(a)     Show that \(\sin 2nx = \sin \left( {(2n + 1)x} \right)\cos x - \cos \left( {(2n + 1)x} \right)\sin x\).

(b)     Hence prove, by induction, that

\[\cos x + \cos 3x + \cos 5x +  \ldots  + \cos \left( {(2n - 1)x} \right) = \frac{{\sin 2nx}}{{2\sin x}},\]

for all \(n \in {\mathbb{Z}^ + }{\text{, }}\sin x \ne 0\).

(c)     Solve the equation \(\cos x + \cos 3x = \frac{1}{2},{\text{ }}0 < x < \pi \).

(a)     \(\sin (2n + 1)x\cos x - \cos (2n + 1)x\sin x = \sin (2n + 1)x - x\)     M1A1

\( = \sin 2nx\)     AG

[2 marks]

 

(b)     if n = 1     M1

\({\text{LHS}} = \cos x\)

\({\text{RHS}} = \frac{{\sin 2x}}{{2\sin x}} = \frac{{2\sin x\cos x}}{{2\sin x}} = \cos x\)     M1

so LHS = RHS and the statement is true for n = 1     R1

assume true for n = k     M1

Note: Only award M1 if the word true appears.

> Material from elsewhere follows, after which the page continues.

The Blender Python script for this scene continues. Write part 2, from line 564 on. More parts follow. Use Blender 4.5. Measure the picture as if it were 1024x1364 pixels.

   Do not award M1 for ‘let n = k’ only.

   Subsequent marks are independent of this M1.

 

so \(\cos x + \cos 3x + \cos 5x +  \ldots  + \cos (2k - 1)x = \frac{{\sin 2kx}}{{2\sin x}}\)

if n = k + 1 then

\(\cos x + \cos 3x + \cos 5x +  \ldots  + \cos (2k - 1)x + \cos (2k + 1)x\)     M1

\( = \frac{{\sin 2kx}}{{2\sin x}} + \cos (2k + 1)x\)     A1

\( = \frac{{\sin 2kx + 2\cos (2k + 1)x\sin x}}{{2\sin x}}\)     M1

\( = \frac{{\sin (2k + 1)x\cos x - \cos (2k + 1)x\sin x + 2\cos (2k + 1)x\sin x}}{{2\sin x}}\)     M1

\( = \frac{{\sin (2k + 1)x\cos x + \cos (2k + 1)x\sin x}}{{2\sin x}}\)     A1

\( = \frac{{\sin (2k + 2)x}}{{2\sin x}}\)     M1

\( = \frac{{\sin 2(k + 1)x}}{{2\sin x}}\)     A1

so if true for n = k, then also true for n = k + 1

as true for n = 1 then true for all \(n \in {\mathbb{Z}^ + }\)     R1

Note: Final R1 is independent of previous work.

[12 marks]

 

(c)     \(\frac{{\sin 4x}}{{2\sin x}} = \frac{1}{2}\)     M1A1

\(\sin 4x = \sin x\)

\(4x = x \Rightarrow x = 0\) but this is impossible

\(4x = \pi - x \Rightarrow x = \frac{\pi }{5}\)     A1

\(4x = 2\pi + x \Rightarrow x = \frac{{2\pi }}{3}\)     A1

\(4x = 3\pi - x \Rightarrow x = \frac{{3\pi }}{5}\)     A1

for not including any answers outside the domain     R1

Note: Award the first M1A1 for correctly obtaining \(8{\cos ^3}x - 4\cos x - 1 = 0\) or equivalent and subsequent marks as appropriate including the answers \(\left( { - \frac{1}{2},\frac{{1 \pm \sqrt 5 }}{4}} \right)\).

[6 marks]

 

Total [20 marks]

This question showed the weaknesses of many candidates in dealing with formal proofs and showing their reasoning in a logical manner. In part (a) just a few candidates clearly showed the result and part (b) showed that most candidates struggle with the formality of a proof by induction. The logic of many solutions was poor, though sometimes contained correct trigonometric work. Very few candidates were successful in answering part (c) using the unit circle. Most candidates attempted to manipulate the equation to obtain a cubic equation but made little progress. A few candidates guessed \(\frac{{2\pi }}{3}\) as a solution but were not able to determine the other solutions.